If you’re not here at our market right now you should head on down. If you can’t make it today then make sure you turn up at Forepaw on Monday at 7pm, when Ernie Althoff will be showing slides and talking about what he’s been up to for the last few decades:
Ernie Althoff was recently amused when his earliest experimental music performances at the Clifton Hill Community Music Centre were documented in WIRE magazine—28 years later. Since these beginnings, he has created a large and diverse body of work. He continues to be charmed by sound worlds generated by his and other people’s aleatoric systems, be they score-based repertoire, improvisations, works for the recording and broadcast media, or kinetic sound installations. He views his ever-popular and still increasing collection of machines and implements as merely a means with which to access sonic potential and possibilities (In a 1994 article, San Jose sound-poet Larry Wendt compared them to surveying instruments used for mapping out a musical territory.) In March 2007, he participated in an international instrument builders’ event hosted by the Auckland Festival. There, he again stated his position of composer/artist first, and technician/craftsman an obvious second. In retribution, one of his machines tumbled from the top of a speaker stack during a performance. All the standard hallmarks of success: international recognition, residencies, journal articles, government funding, twelve minutes of programming on public broadcast television, are featured in his career.
And don’t forget, Trails, our monthly drawing thing, is on Tuesday night, from about 6:30 or so.
Just a quick note to remind you all that our third market occurs this Saturday afternoon. Come along, it’ll be fantastic. There’ll be some music too. More on that later.
Come along to a free showing of a performance installation that’s in its second stage of development. ‘Interminable Sets (Pins II)’ by Ann Fuata will be showing at 6pm Friday June 22. There’s a number of other things going on up n down the street on this night for Nothern Exposure (ie: loads of exhibition openings), but none of them will be as good as this.
Here is a synopsis from Ann:
My ‘tamed’ hair has been a by-product of a post-colonial lifestyle whereby I have used bobby pins for most of my upbringing.

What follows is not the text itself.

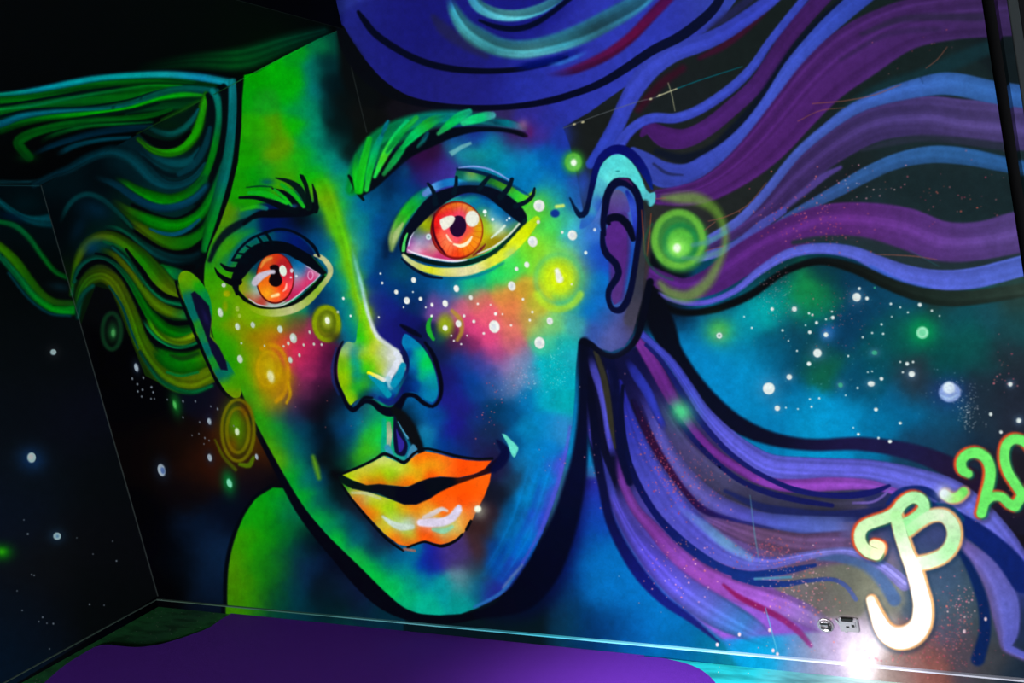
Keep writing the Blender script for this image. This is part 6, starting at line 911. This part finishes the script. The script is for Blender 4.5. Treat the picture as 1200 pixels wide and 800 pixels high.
SLAB = {'hook': 'hooked arm of the signature', 'bowl': 'round bowl of the signature letter', 'stem': 'tall stem of the signature, curled at its foot', 'dash': 'dash of the signature', 'two': 'figure two of the signature', 'two_foot': 'foot of the figure two', 'zero': 'figure zero cut by the frame edge'}
F([(1004, 520), (1210, 510), (1210, 600), (1120, 760), (1010, 750)], (0, 0, 0), a=0)
SC = {'hook': [(230, 255, 190), (216, 255, 190), (190, 255, 180), (160, 250, 160)], 'arm': (250, 255, 200), 'bowl': [(180, 255, 170), (236, 250, 214), (190, 255, 180), (226, 255, 214)], 'stem': [(190, 254, 170), (226, 255, 206), (250, 255, 236), (255, 255, 246), (250, 255, 240), (255, 255, 250), (255, 255, 250), (255, 250, 230)], 'dash': [(230, 255, 220), (180, 250, 130), (130, 246, 110)], 'two': (116, 248, 110), 'two_foot': (116, 248, 110), 'zero': (116, 248, 110)}  # stem whitens down to its foot: overexposure painted into the colour
first = True
for k in ('hook', 'arm', 'bowl', 'stem', 'dash', 'two', 'two_foot', 'zero'):
    R(SIG[k], SC[k], soft=2.2, part=('signature_stroke', SLAB.get(k), None, 'signature') if k in SLAB else None)
B(1106, 577, 8, 8, (236, 240, 255), .8)
E(1069, 597, 0.1, .1, (0, 0, 0), a=0)

# ---- brush texture over everything
n1 = vnoise(CW, CH, 3.0, 21)-.5; n2 = vnoise(CW, CH, 11, 22)-.5; n3 = vnoise(CW, CH, 1.3, 23)-.5
cv.a *= (1+.07*n1+.10*n2+.05*n3)[..., None]
np.clip(cv.a, 0, 1, out=cv.a)
# ================================================================== pigment laid on the real surfaces
GAIN_L, GAIN_S = 2.7, 2.7
ALBEDO = 0.80        # reflectance of a full-strength colour
def lin(c):
    c = np.asarray(c, float)
    return np.where(c <= 0.04045, c/12.92, ((c+0.055)/1.055)**2.4)
def to_srgb(c):
    return np.where(c <= 0.0031308, c*12.92, 1.055*np.maximum(c, 1e-9)**(1/2.4)-0.055)

def pigment(name, P, gain=1.0):
    """pick up the brush canvas at the surface points P (h,w,3); row 0 is the lowest row"""
    x, y = project(P)
    fx = np.clip(np.nan_to_num((x-X0)*SS-0.5, nan=0), 0, CW-1.001); fy = np.clip(np.nan_to_num((y-Y0)*SS-0.5, nan=0), 0, CH-1.001)
    xi = fx.astype(int); yi = fy.astype(int); fx = (fx-xi)[..., None]; fy = (fy-yi)[..., None]
    a = cv.a
    c = (a[yi, xi]*(1-fx)+a[yi, xi+1]*fx)*(1-fy)+(a[yi+1, xi]*(1-fx)+a[yi+1, xi+1]*fx)*fy
    lut = np.clip(to_srgb(lin(np.linspace(0, 1, 1024))*ALBEDO*gain), 0, .96).astype(np.float32)
    c = lut[np.clip(c*1023, 0, 1023).astype(int)]
    h, w = c.shape[:2]
    im = bpy.data.images.new(name, w, h)
    px = np.ones((h, w, 4), np.float32); px[..., :3] = c
    im.pixels.foreach_set(px.ravel()); im.update(); im.pack()
    return im
XW, ZW = 4.46, 2.95
YL, YS = 1.3, 1.3
def lat(u, v, f):
    U, V = np.meshgrid((np.arange(u[2])+.5)/u[2]*(u[1]-u[0])+u[0], (np.arange(v[2])+.5)/v[2]*(v[1]-v[0])+v[0])
    return np.stack(f(U, V), -1)
IM_BACK = pigment('pigment_back', lat((0, XW, 2500), (0, ZW, 1650), lambda U, V: (U, U*0, V)))
IM_LEFT = pigment('pigment_left', lat((-YL, 0, 700), (0, H_SOFFIT, 1300), lambda U, V: (U*0, U, V)), GAIN_L)
IM_SOFF = pigment('pigment_soffit', lat((0, X_SOFFIT, 1200), (-YS, 0, 650), lambda U, V: (U, V, U*0+H_SOFFIT)), GAIN_S)

# ------------------------------------------------------------------ materials
def mat(name):
    m = bpy.data.materials.new(name); m.use_nodes = True
    nt = m.node_tree; return m, nt, nt.nodes['Principled BSDF']
def bump(nt, bsdf, scale, strength, dist=.002, detail=4):
    tc = nt.nodes.new('ShaderNodeTexCoord'); n = nt.nodes.new('ShaderNodeTexNoise'); b = nt.nodes.new('ShaderNodeBump')
    n.inputs['Scale'].default_value = scale; n.inputs['Detail'].default_value = detail
    b.inputs['Strength'].default_value = strength; b.inputs['Distance'].default_value = dist
    nt.links.new(tc.outputs['Object'], n.inputs['Vector']); nt.links.new(n.outputs['Fac'], b.inputs['Height']); nt.links.new(b.outputs['Normal'], bsdf.inputs['Normal'])
    return n
def paint_mat(name, im):
    m, nt, p = mat(name)
    t = nt.nodes.new('ShaderNodeTexImage'); t.image = im; t.extension = 'EXTEND'; t.interpolation = 'Cubic'
    nt.links.new(t.outputs['Color'], p.inputs['Base Color'])
    p.inputs['Roughness'].default_value = .7; p.inputs['Specular IOR Level'].default_value = .02
    bump(nt, p, 260, .12)
    return m
def plain(name, col, rough=.6, metal=0.0, spec=.3, b=None, var=0.0, vs_=30):
    m, nt, p = mat(name)
    p.inputs['Base Color'].default_value = (*col, 1); p.inputs['Roughness'].default_value = rough
    p.inputs['Metallic'].default_value = metal; p.inputs['Specular IOR Level'].default_value = spec
    if b: bump(nt, p, *b)
    if var:
        tc = nt.nodes.new('ShaderNodeTexCoord'); n = nt.nodes.new('ShaderNodeTexNoise'); r = nt.nodes.new('ShaderNodeMix'); r.data_type = 'RGBA'
        n.inputs['Scale'].default_value = vs_; n.inputs['Detail'].default_value = 5
        r.inputs[6].default_value = (*[c*(1-var) for c in col], 1); r.inputs[7].default_value = (*[min(1, c*(1+var)) for c in col], 1)
        nt.links.new(tc.outputs['Object'], n.inputs['Vector']); nt.links.new(n.outputs['Fac'], r.inputs[0]); nt.links.new(r.outputs[2], p.inputs['Base Color'])
    return m
M_BACK, M_LEFT, M_SOFF = paint_mat('mural_paint_back', IM_BACK), paint_mat('mural_paint_left', IM_LEFT), paint_mat('mural_paint_soffit', IM_SOFF)
M_BLACK = plain('black_emulsion', (.0045, .006, .0065), .8, spec=.1, b=(200, .1))
M_DOORBLACK = plain('black_door_frame', (.0012, .0012, .002), .7, spec=.1)
M_CARPET = plain('purple_carpet', (.130, .027, .42), .95, spec=.05, b=(900, .9, .004, 2), var=.16, vs_=420)
M_CHROME = plain('chrome', (.40, .36, .40), .25, .6, .5)
M_DARK = plain('black_plastic', (.006, .006, .007), .4)
M_DOOR = plain('dark_teal_door_paint', (.006, .011, .014), .6, var=.3, vs_=6)

# skirting edge: painted with the wall, light caught by the gloss painted pale along the top
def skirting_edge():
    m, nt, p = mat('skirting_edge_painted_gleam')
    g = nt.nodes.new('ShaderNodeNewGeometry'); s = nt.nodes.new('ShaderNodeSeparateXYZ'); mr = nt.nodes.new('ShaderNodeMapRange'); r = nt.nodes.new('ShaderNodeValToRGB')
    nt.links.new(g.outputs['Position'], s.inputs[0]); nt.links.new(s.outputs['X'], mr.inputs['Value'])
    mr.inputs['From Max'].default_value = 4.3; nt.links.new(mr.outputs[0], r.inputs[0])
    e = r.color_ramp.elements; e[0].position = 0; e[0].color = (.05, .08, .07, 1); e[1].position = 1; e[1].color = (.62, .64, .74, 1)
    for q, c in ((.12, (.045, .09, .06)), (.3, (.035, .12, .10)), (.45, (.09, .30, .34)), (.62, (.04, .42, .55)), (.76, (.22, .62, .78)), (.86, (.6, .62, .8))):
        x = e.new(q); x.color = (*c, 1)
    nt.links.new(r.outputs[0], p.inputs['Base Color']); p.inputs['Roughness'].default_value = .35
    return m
M_EDGE = skirting_edge()
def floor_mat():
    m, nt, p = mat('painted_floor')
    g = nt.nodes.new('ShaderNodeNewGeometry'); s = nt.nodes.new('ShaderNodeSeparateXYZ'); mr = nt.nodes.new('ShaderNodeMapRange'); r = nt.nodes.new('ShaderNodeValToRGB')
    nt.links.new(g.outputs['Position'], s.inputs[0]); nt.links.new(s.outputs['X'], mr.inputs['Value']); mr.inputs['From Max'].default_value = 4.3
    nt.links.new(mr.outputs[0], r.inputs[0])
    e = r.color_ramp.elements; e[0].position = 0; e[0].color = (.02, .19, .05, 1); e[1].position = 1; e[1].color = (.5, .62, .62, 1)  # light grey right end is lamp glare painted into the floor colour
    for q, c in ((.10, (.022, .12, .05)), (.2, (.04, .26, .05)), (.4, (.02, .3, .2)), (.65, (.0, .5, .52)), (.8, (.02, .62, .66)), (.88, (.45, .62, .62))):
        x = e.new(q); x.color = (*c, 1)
    w = nt.nodes.new('ShaderNodeMapping'); w.inputs['Scale'].default_value = (1.5, 6.0, 1.0); w.inputs['Rotation'].default_value = (0, 0, .5)
    n = nt.nodes.new('ShaderNodeTexNoise'); n.inputs['Scale'].default_value = 4; n.inputs['Detail'].default_value = 6
    cr = nt.nodes.new('ShaderNodeValToRGB'); cr.color_ramp.elements[0].position = .36; cr.color_ramp.elements[0].color = (.5, .5, .5, 1); cr.color_ramp.elements[1].position = .55
    mx = nt.nodes.new('ShaderNodeMix'); mx.data_type = 'RGBA'; mx.blend_type = 'MULTIPLY'; mx.inputs[0].default_value = 1
    nt.links.new(g.outputs['Position'], w.inputs['Vector']); nt.links.new(w.outputs[0], n.inputs['Vector']); nt.links.new(n.outputs['Fac'], cr.inputs[0])
    nt.links.new(r.outputs[0], mx.inputs[6]); nt.links.new(cr.outputs[0], mx.inputs[7])
    v = nt.nodes.new('ShaderNodeTexVoronoi'); v.inputs['Scale'].default_value = 38; lt = nt.nodes.new('ShaderNodeMath'); lt.operation = 'LESS_THAN'; lt.inputs[1].default_value = .09
    nt.links.new(g.outputs['Position'], v.inputs['Vector']); nt.links.new(v.outputs['Distance'], lt.inputs[0])
    m2 = nt.nodes.new('ShaderNodeMix'); m2.data_type = 'RGBA'; m2.inputs[7].default_value = (.5, .6, .5, 1)
    nt.links.new(lt.outputs[0], m2.inputs[0]); nt.links.new(mx.outputs[2], m2.inputs[6]); nt.links.new(m2.outputs[2], p.inputs['Base Color'])
    p.inputs['Roughness'].default_value = .45
    bump(nt, p, 60, .15)
    return m
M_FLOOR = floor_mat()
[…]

Through each phase of development in childhood, adolescence and now adulthood another bobby pin is either added, discarded or recycled surreptitiously thus creating another setting, such as a scene change of a movie.
The experiences created can be seen as the ephemeral trail of the aftermath of change and, inadvertently the beginnings of restoration.

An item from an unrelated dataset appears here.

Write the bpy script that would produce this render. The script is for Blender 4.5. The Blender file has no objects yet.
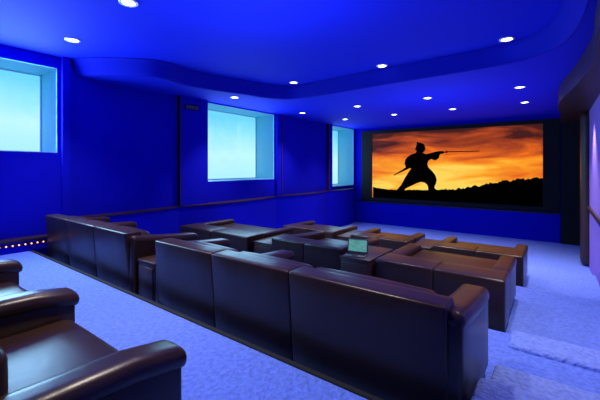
import bpy, bmesh, math, random
from mathutils import Vector, Matrix
from mathutils.geometry import tessellate_polygon
random.seed(4)
scene = bpy.context.scene
C = scene.collection
scene.view_settings.view_transform = 'Standard'
PI = math.pi

# ------------------------------------------------------------------ camera
CZ = 1.35
YAW = math.radians(36.7)
FPX = 344.0
cam = bpy.data.cameras.new('camera')
cam.sensor_width = 36
cam.lens = 36 * FPX / 600
cam.shift_y = -33 / 600
cam.clip_start = 0.02
co = bpy.data.objects.new('camera', cam)
co.location = (0, 0, CZ)
co.rotation_euler = (PI / 2, 0, YAW)
C.objects.link(co)
scene.camera = co

def at(px, py, Y):
    """the point of the plane y = Y seen at a photo pixel"""
    u = (px - 300) / FPX; v = (167 - py) / FPX
    dx = -math.sin(YAW) + u * math.cos(YAW); dy = math.cos(YAW) + u * math.sin(YAW)
    t = Y / dy
    return Vector((dx * t, Y, CZ + v * t))

# ------------------------------------------------------------------ materials
def nmat(name):
    m = bpy.data.materials.new(name); m.use_nodes = True
    nt = m.node_tree
    return m, nt, nt.nodes, nt.links, nt.nodes['Principled BSDF']

def paint(name, col, rough=0.6, bump=0.05, scale=60, var=0.12, coat=0.0, metal=0.0, dist=0.01, spec=0.5):
    m, nt, N, L, b = nmat(name)
    tc = N.new('ShaderNodeTexCoord')
    nz = N.new('ShaderNodeTexNoise'); nz.inputs['Scale'].default_value = scale; nz.inputs['Detail'].default_value = 4
    L.new(tc.outputs['Object'], nz.inputs['Vector'])
    mx = N.new('ShaderNodeMix'); mx.data_type = 'RGBA'
    mx.inputs[6].default_value = (*[c * (1 - var) for c in col], 1)
    mx.inputs[7].default_value = (*[min(1, c * (1 + var)) for c in col], 1)
    L.new(nz.outputs['Fac'], mx.inputs[0]); L.new(mx.outputs[2], b.inputs['Base Color'])
    bp = N.new('ShaderNodeBump'); bp.inputs['Strength'].default_value = bump; bp.inputs['Distance'].default_value = dist
    L.new(nz.outputs['Fac'], bp.inputs['Height']); L.new(bp.outputs['Normal'], b.inputs['Normal'])
    b.inputs['Roughness'].default_value = rough
    b.inputs['Metallic'].default_value = metal
    b.inputs['Coat Weight'].default_value = coat
    b.inputs['Specular IOR Level'].default_value = spec
    return m

def emit(name, col, s):
    m, nt, N, L, b = nmat(name)
    b.inputs['Base Color'].default_value = (*col, 1)
    b.inputs['Emission Color'].default_value = (*col, 1)
    b.inputs['Emission Strength'].default_value = s
    b.inputs['Roughness'].default_value = 0.4
    return m

def leather_mat():
    m, nt, N, L, b = nmat('brown_leather')
    tc = N.new('ShaderNodeTexCoord'); ob = N.new('ShaderNodeNewGeometry')
    n1 = N.new('ShaderNodeTexNoise'); n1.inputs['Scale'].default_value = 6; n1.inputs['Detail'].default_value = 3; n1.inputs['Distortion'].default_value = 1.0
    n2 = N.new('ShaderNodeTexVoronoi'); n2.inputs['Scale'].default_value = 140
    L.new(ob.outputs['Position'], n1.inputs['Vector']); L.new(ob.outputs['Position'], n2.inputs['Vector'])
    mx = N.new('ShaderNodeMix'); mx.data_type = 'RGBA'
    mx.inputs[6].default_value = (.020, .0095, .0055, 1); mx.inputs[7].default_value = (.044, .020, .010, 1)
    L.new(n1.outputs['Fac'], mx.inputs[0]); L.new(mx.outputs[2], b.inputs['Base Color'])
    b1 = N.new('ShaderNodeBump'); b1.inputs['Strength'].default_value = .12; b1.inputs['Distance'].default_value = .015
    b2 = N.new('ShaderNodeBump'); b2.inputs['Strength'].default_value = .06; b2.inputs['Distance'].default_value = .003
    L.new(n1.outputs['Fac'], b1.inputs['Height']); L.new(n2.outputs['Distance'], b2.inputs['Height'])
    L.new(b1.outputs['Normal'], b2.inputs['Normal']); L.new(b2.outputs['Normal'], b.inputs['Normal'])
    b.inputs['Roughness'].default_value = .33
    b.inputs['Specular IOR Level'].default_value = .40
    return m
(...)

Fescennine drone, blues, improvisation and noise will be ushered in by boos and hisses when Drunk Hands, Hey Lady 2 Leopards, Brendan J. Black (Brendan Stabs solo) and All Made Of Rubies (Adelaide) play at Forepaw, Friday 15 June.
Doors 8:30pm.
Gold Coin Donation.
Friday 8 June 7:00
Queer film is not just about re-interpreting straight storylines to accommodate ‘gay’ characters – it’s an excuse to play with more than gender and sexuality… super 8, chroma key, sci-fi storylines about aliens and androgynous bisexual nymphomaniac fashion models and remaking Soviet propaganda into a transgender revolution are all examples in our film programme of how queer film can play with you, and cinema too.

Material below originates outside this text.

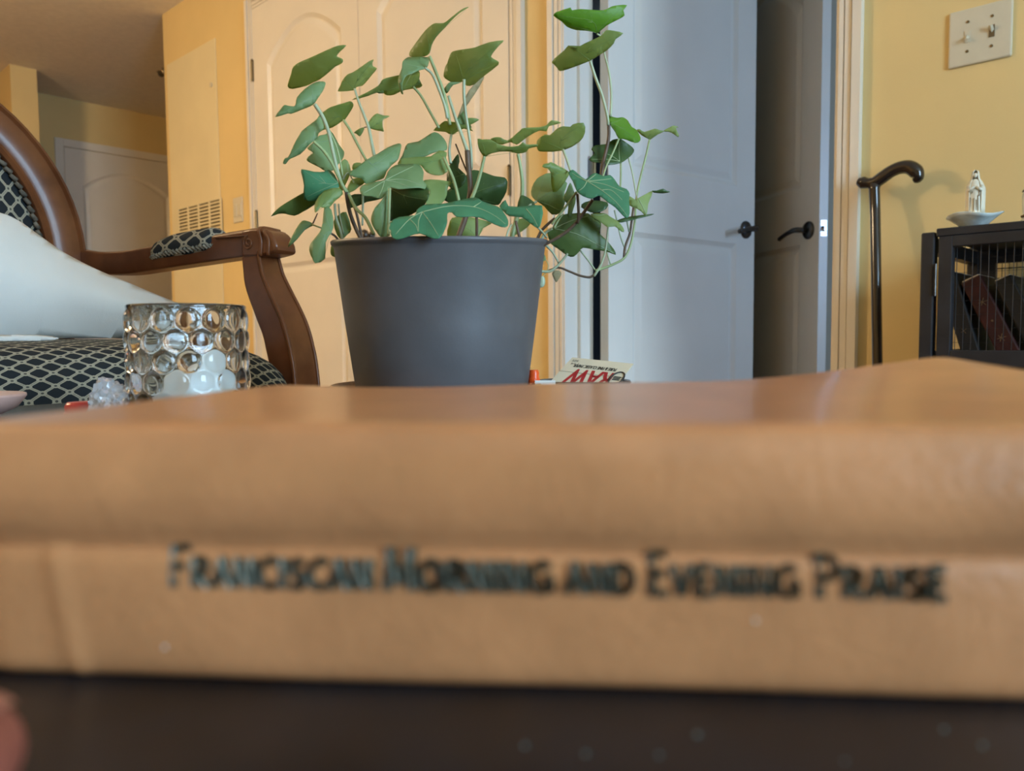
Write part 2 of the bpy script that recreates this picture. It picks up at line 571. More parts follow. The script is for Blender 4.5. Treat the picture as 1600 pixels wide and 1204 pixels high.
def panel_door(name, w_, h_, th, m, both=False, panels=None):
    """slab with two moulded panels; local x along the width, y = depth (front at y=0), z up"""
    panels = panels or [('rect', 0.115, w_ - 0.115, 0.24, 0.86), ('arch', 0.115, w_ - 0.115, 1.07, h_ - 0.13)]
    mb = MB()

    def face(yf, s):
        outer = [(0, 0), (w_, 0), (w_, h_), (0, h_)]
        loops = [outer] + [outline(*p, 0.0) for p in panels]
        allp = [q for l in loops for q in l]
        tris = tessellate_polygon([[Vector((a, b, 0)) for a, b in l] for l in loops])
        mb.add([(a, yf, b) for a, b in allp], [tuple(t) for t in tris])
        for p in panels:
            prof = [(0.0, 0.0), (0.006, 0.004), (0.016, 0.010), (0.022, 0.010), (0.040, 0.004), (0.046, 0.003)]
            rings = [outline(*p, i) for i, d in prof]
            n = len(rings[0])
            vs = []
            for (i, d), rg in zip(prof, rings):
                vs += [(a, yf + s * d, b) for a, b in rg]
            fs = []
            for k in range(len(prof) - 1):
                for j in range(n):
                    fs.append((k * n + j, k * n + (j + 1) % n, (k + 1) * n + (j + 1) % n, (k + 1) * n + j))
            o = mb.add(vs, fs)
            last = rings[-1]
            tr = tessellate_polygon([[Vector((a, b, 0)) for a, b in last]])
            mb.add([(a, yf + s * prof[-1][1], b) for a, b in last], [tuple(t) for t in tr])
    face(0.0, 1)
    if both:
        face(th, -1)
    else:
        mb.add([(0, th, 0), (w_, th, 0), (w_, th, h_), (0, th, h_)], [(0, 1, 2, 3)])
    mb.add([(0, 0, 0), (w_, 0, 0), (w_, th, 0), (0, th, 0), (0, 0, h_), (w_, 0, h_), (w_, th, h_), (0, th, h_)],
           [(0, 1, 2, 3), (4, 5, 6, 7), (1, 2, 6, 5), (3, 0, 4, 7)])
    me = mb.mesh(name, m, weld=True)
    return me


def hinge_mesh():
    mb = MB()
    mb.tube([(0, 0, -0.045), (0, 0, 0.045)], 0.006, 10)
    mb.lathe([(0.004, 0.045), (0.0065, 0.047), (0.003, 0.053), (0, 0.054)], (0, 0, 0), 10)
    for z in (-0.018, 0.018):
        mb.lathe([(0.0064, z - 0.001), (0.0064, z + 0.001)], (0, 0, 0), 10)
    return mb.mesh('hinge', 'brass')


HM = hinge_mesh()
GAP = 0.003
for nm, a, b, lab in (('door_3', XC0 + GAP, XCM - GAP / 2, 'white closet door leaf with arched panel, hinged left'),
                      ('door_4', XCM + GAP / 2, XC1 - GAP, 'white closet door leaf behind the ivy, hinged right')):
    o = link(nm, panel_door(nm, b - a, 2.02, 0.035, 'white'))
    o.location = (a, -0.0125, 0.008)
    bpy.context.view_layer.update()
    tag(o, lab, 'closet door', kind='structure')
    for py in ((112, 348) if nm == 'door_3' else (284,)):
        hx = XC0 if nm == 'door_3' else XC1
        px = 400 if nm == 'door_3' else 800
        h = link('hinge', HM, o)
        h.matrix_world = Matrix.Translation((hx + (-0.004 if nm == 'door_3' else 0.0), -0.017, onw(px, py).z)) @ Matrix.Rotation(0 if nm == 'door_3' else math.pi, 4, 'Z')
    if nm == 'door_4':
        kb = MB()
        kb.lathe([(0.0, 0), (0.018, 0), (0.018, 0.004), (0.008, 0.008), (0.008, 0.02), (0.02, 0.03), (0.022, 0.04), (0.014, 0.05), (0, 0.052)], (a + 0.06, -0.0125, 0.93), 20, axis=(0, -1, 0))
        build(kb, 'door_knob', 'bronze', o, smooth=True)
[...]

Come for queer shorts, a performance by Gaylourdes invoking the film theory spectre of vagina dentata in song and dance, 2 minutes of infamy for queer film makers and a screening of the cult 80s sci-fi movie Liquid Sky.
MAGGOTS AND MEN (Trailer)
by Oakie Treadwell (5 minutes)
In the style of a Soviet Propaganda film Maggots and Men recounts the tragic events of the Kronstadt Uprising (Russia, 1921). This history is combined with fictionalized inter-personal relationships between the sailors.
PHINEAS SLIPPED
by Oakie Treadwell (15 minutes)
A boy’s school class and their teacher discuss romance in literature. Each boy has his own interpretation on this. The film is one of the first genderqueer version of schoolboy fantasies, played by genny boys, trans boys and butche
A GIRL NAMED KAI
by Kai Ling Xue (8 minutes)
An autobiographical vignette in three chapters about Kai Ling’s relationships, self discoveries, passions, secrets and dreams. Using digitally-edited Super 8 and 16mm, this experimental short is a journey from the highs of love to the lows of loss, delicately threaded together with original music.
SUPERHERO
by Salote Tawale (4 minutes)
A satirical take on the superhero genre. Multiplicities of identity are explored – you can be the hero and the victim in the same moment, play more than one gender/archetype in a story.<
INTERMISSION w/ two minutes of filmic infamy and performance by Gaylourdes
LIQUID SKY
by Slava Tsukerman (1 hour 52 minutes)
Invisible aliens in a tiny flying saucer come to Earth looking for heroin. They land on top of a New York apartment inhabited by a drug dealer and her female, androgynous, bisexual nymphomaniac lover, a fashion model. The aliens soon find the human pheromones created in the brain during orgasm preferable to heroin, and the model’s casual sex partners begin to disappear. This increasingly bizarre scenario is observed by a lonely woman in the building across the street, a German scientist who is following the aliens, and an equally androgynous, drug-addicted male model. This is a mostly fun movie but does contain scenes that may disturb some viewers
A Camp Betty event.
Thursday June 7, 7.30
Hot az shit party/show/filmscreening/art opening! Inspired by the culture and nurturing of the riot grrl movement—making us happy, healthy, and righteous! With art by Emily Hasselhoof and performances by Bamboo Gutz, Louise, Holly Fluxxx, and Cola. We’ll be screening the movie We Don’t Need You: The Herstory of Riot Grrl and some shorts by Corey Crush Core Dream Lover. DJ Fluxxx will be spinning the hits and you’ll be eating fairy floss and life will be better than you can imagine!
Entrance is trade and share: mix tapes/zines/patches/cupcakes/sex toys/art/amazingness. Dressing to theme is highly suggested.